Vivimos en un mundo globalizado. Donde la misma cosa la encontramos en cualquier lugar de la tierra. Donde para el mercado de internet no hay fronteras. Las ha superado la tecnología. Esa gran muralla franqueable a la que no le importa en absoluto la desigualdad.
Pero, en cambio, cada vez hay más barreras físicas para contener lo que avergüenza. Son las vallas “infranqueables” a la pobreza, al dolor, a la desesperación… Son muros de la conciencia.
Sí, de una conciencia de gobernar “impoluta” que dirigentes omnipotentes nos venden amparándose, casi siempre, en transmitir lo nefasto del vecino. Haciendo para ello un excelente trabajo de persuasión. Nos machacan diciendo que "ese vecino extranjero y pobre" invadirá una parte de nuestra casa, y una vez dentro impondrá sus normas.
“Casi un tercio de los muros en el mundo están diseñados para mantener fuera al vecino” (Vallet).
A estas moralidades tan “blancas” les trae sin cuidado que la suya sea más bien oscura.

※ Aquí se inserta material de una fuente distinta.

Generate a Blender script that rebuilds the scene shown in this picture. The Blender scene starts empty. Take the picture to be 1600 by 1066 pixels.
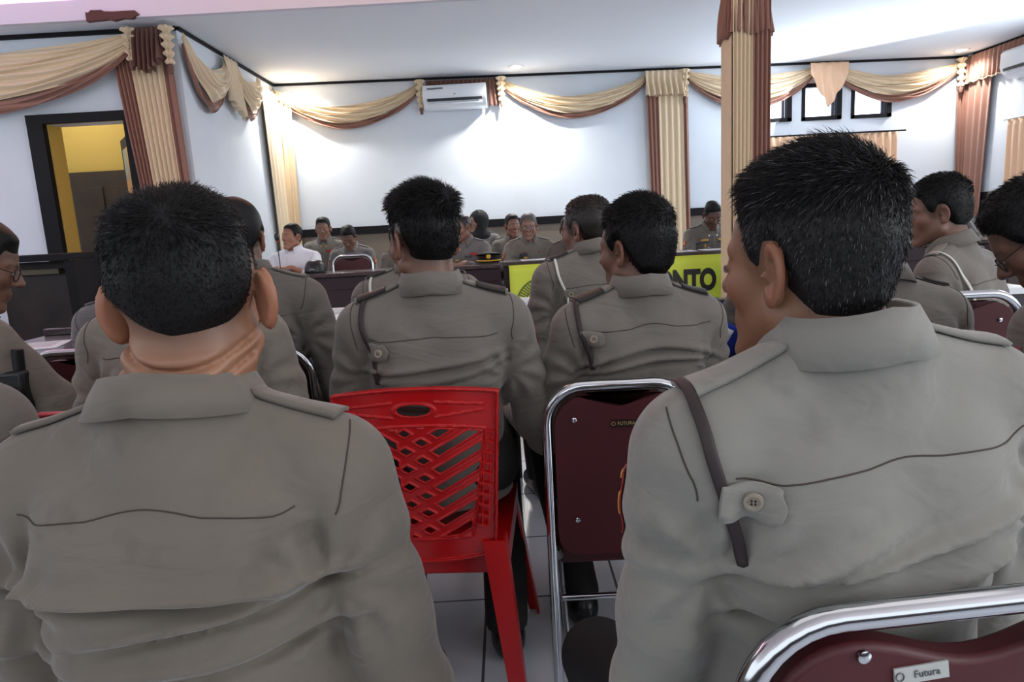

Negra como la noche en la que, quien nada teme perder- porque solo le queda vida- salté al vacío de un sueño. De un férreo deseo de agarrar, aun con inmenso dolor, aquello que en el interior de sus fronteras, la de sus estados, no pueden poseer. Y este "querer" es dignidad. Es el derecho a saciar su hambre y su sed allá donde "llueva" más.
“Puedes construir más y más muros hasta que seas una sociedad completamente amurallada, pero lo único que estás logrando es hacerlo más y más peligroso” (NY.Times)
Así que los gobiernos levantarán tapias, físicas o imaginarias, pero las personas crearán siempre la forma de alcanzarlas. Porque la mente, a esta, ningún país “omnipotente” podrá crearle obstáculos que no pueda derribar. Aun dejando en esas fronteras lamentos de vida próximos a unas vallas que anuncian un mundo al que no cruzarán.